Он жил напротив нас. Он же мне и предложил пойти на кладбище посмотреть, как будут хоронить умершего мальчика. Идти на кладбище было близко, стоило только пройти через двор и огороды Макаровых, и сразу же можно было попасть на Богородицкую улицу, где и было кладбище. Кресты, памятники, какие-то маленькие каменные домики, ограды и много больших деревьев – все это для меня было ново. Но самое страшное, что я там увидел, это глубокая могила, куда должны спустить гроб с умершим мальчиком. Священник читал молитву, женщины держали под руки осиротевшую мать, рядом стояли разные люди, наверное, родственники и соседи. Когда опустили гроб в землю, мать упала на землю на краю могилы и бурно, с причитаниями, плакала. Кто-то хотел ее поднять, но одна бабушка сказала, не надо, пусть она поплачет. Гейчик взял меня за руку и мы пошли домой.
Долгое время не уходило из моей памяти все увиденное на кладбище. Не ушло и теперь. Но время и жизнь смягчает и как бы отдаляет от нас мучительные и горькие впечатления и, не стирая их из памяти, возвращает нас к восприятию иных светлых реальностей. А иначе просто нельзя было бы жить.

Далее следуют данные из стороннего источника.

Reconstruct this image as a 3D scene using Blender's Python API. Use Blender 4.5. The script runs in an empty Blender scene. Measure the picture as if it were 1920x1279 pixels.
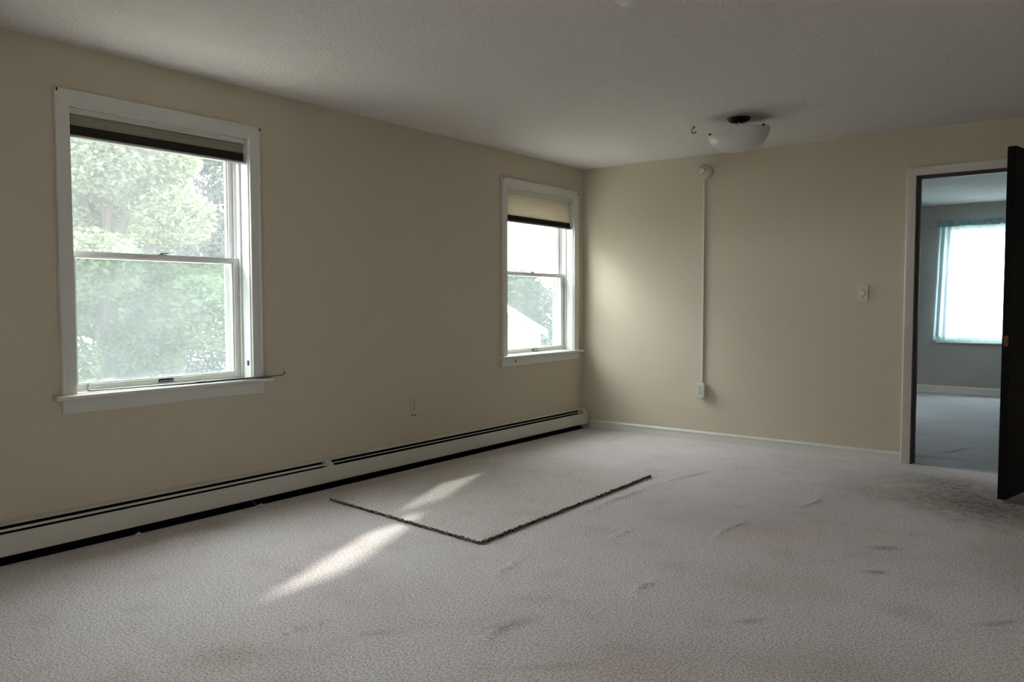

Гейчик, с которым я ходил на кладбище, был одним из младших сыновей многочисленной семьи Агея Петровича и Фроси Масаровых. Он был значительно старше и меня, и Феди, но как-то так сложилось, что какое-то время мы не то что дружили с ним, а как говорится, водились. Он был хромой, поэтому, может быть, у него и не было товарищей его возраста. Что же касается нас с Федей, то нас-то было двое и нам никогда не было скучно. А Гейчик нам нравился, мы его жалели, он был добрый и какой-то обиженный, хотя никогда ни на кого не жаловался. В школу он не ходил. Мы его спрашивали, почему. Он объяснял как-то странно: потому, что его «учителка» никогда не вызывает к до́ске. Так и говорил, к до́ске, а не к доске́. Гейчик очень хорошо лепил маленькие фигурки птиц, собак и лошадок. И мне и Феде фигурки эти очень нравилось, были они приятного зеленоватого цвета, тяжеленькие. Гейчик говорил, что он лепит их из глея. Мы не знали, что это такое, и он объяснил нам, что это особая глина и он один знает, где ее можно достать. Он говорил, что накопает много глея, налепит разных зверей, продаст их на базаре и купит себе новый картуз. Нам было очень интересно, как он все это будет делать. Но затея Гейчика ничем не закончилась. Он стал реже выходить на улицу и почти перестал общаться с нами. Как-то Федя спросил его, куда он подевал готовые фигурки, и он ответил, что побросал в колодец. Нам было жалко.
А Гейчика отец усадил рядом с собой на сапожницкую липку, чтобы он приучался к делу, а не болтался зря по улице. Наверное, это было правильно. Гейчик, или лучше сказать Агей Агеевич, стал хорошим сапожником.
* * *
Лето 1931-го года мне запомнилось необыкновенной, почти физически ощутимой благостью семейной жизни Я не помню, чтобы кто-то болел из нас, чтобы случились какие-нибудь осложнения бытового плана. Мама с папой никогда не скандалили, ни разу никто из детей не слышал от них грубого слова. Все шло в нашей семье спокойно и размеренно.
Мои впечатления от этого доброго лета дополняются одним воспоминанием. Откуда-то в нашем доме появилась небольшого формата, толстенькая, растрепанная малость и без обложек книжечка басен Ивана Андреевича Крылова. Первой и последних страниц в этой книжечке не было, бумага в ней была очень прочная, тонкая и совершенно пожелтевшая. Но что было замечательно в этой книге, так это то, что каждая басня была очень хорошо проиллюстрирована. Каждая басня начиналась с новой страницы, а выше названия размещалась маленькая, но подробная и очень красивая иллюстрация, выполненная с такими ювелирными, с такими мелкими деталями, что я и сейчас диву даюсь искусству художника, выполнившую такую тонкую работу. Это, бесспорно, были гравюры старинных лейпцигских мастерских.